By tools people also mean things like: proper layout, access to native APIs, high-performnace animations, and a lot more.


CSS (or Yoga) is proper layout if you know how to use it. Most native APIs are available to JS even on iOS. Most animation is rendered on the GPU in web tech unless you're doing things very wrong. We even have things like Lottie, AirBNB's SVG-based After Effects animation tool.

All this stuff is just done now regardless of what tech you choose. The arguments against web tech are old. The platform has caught up.


> The platform has caught up.

It has not. There are no tools for the web approaching even a Delphi RAD or a Qt Creator ca 2001.

CSS layouts are a joke, and trying to create anything as complex as a modern app with CSS is a road of blood and tears (go ahead and use CSS to implement something like Sencha. Hell, start with any constrained layout available for most native frameworks and toolsets out of the box).

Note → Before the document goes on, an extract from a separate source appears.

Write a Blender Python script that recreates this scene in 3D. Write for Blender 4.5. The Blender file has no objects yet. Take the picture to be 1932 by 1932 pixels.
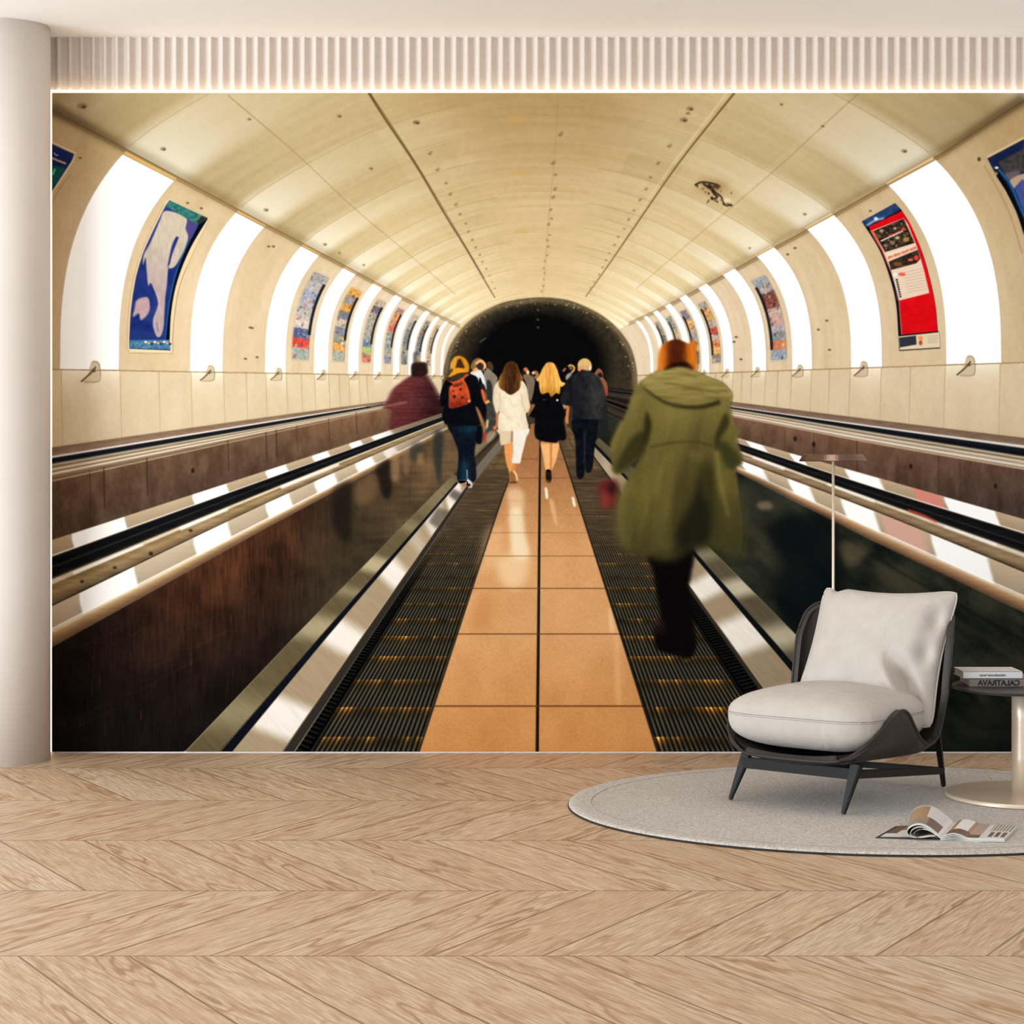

By "most native APIs" you mean a very small subset deemed more-or-less safe to execute in the browser (you won't ever have full access to, let's say, UIKit, or AVFoundation).

And even if animation is rendered on GPU, 1) if you have a lot of them, the browser will struggle, and 2) web animations are extremely limited, primitive, and extremely constrained by layout. Good luck not running into reflow issues for animations which are a breeze on the native platforms. And good luck working around these issues using only animations which won't trigger them.

> All this stuff is just done now regardless of what tech you choose.

There are people who build OSes using only assembly. It doesn't mean that tools or capabilities of assembly are anywhere near available for other tech.


I broadly agree about complicated apps, but there are plenty of mobile websites which are more useful than apps for me precisely because of their simplicity. The killer benefit is the ability to deep link, for instance I have three or four icons on my homescreen going to the timetables for different bus stops, and two or three for the weather for different places. For my use case I want to go straight to a simple stateless page which tells you what you want to know, not be subject to the UX whims of the app designer. The drawbacks are created by iOS, I would prefer these websites to be able to use a cache which worked and wasn’t broken in small subtle ways, and to be able to set them fullscreen.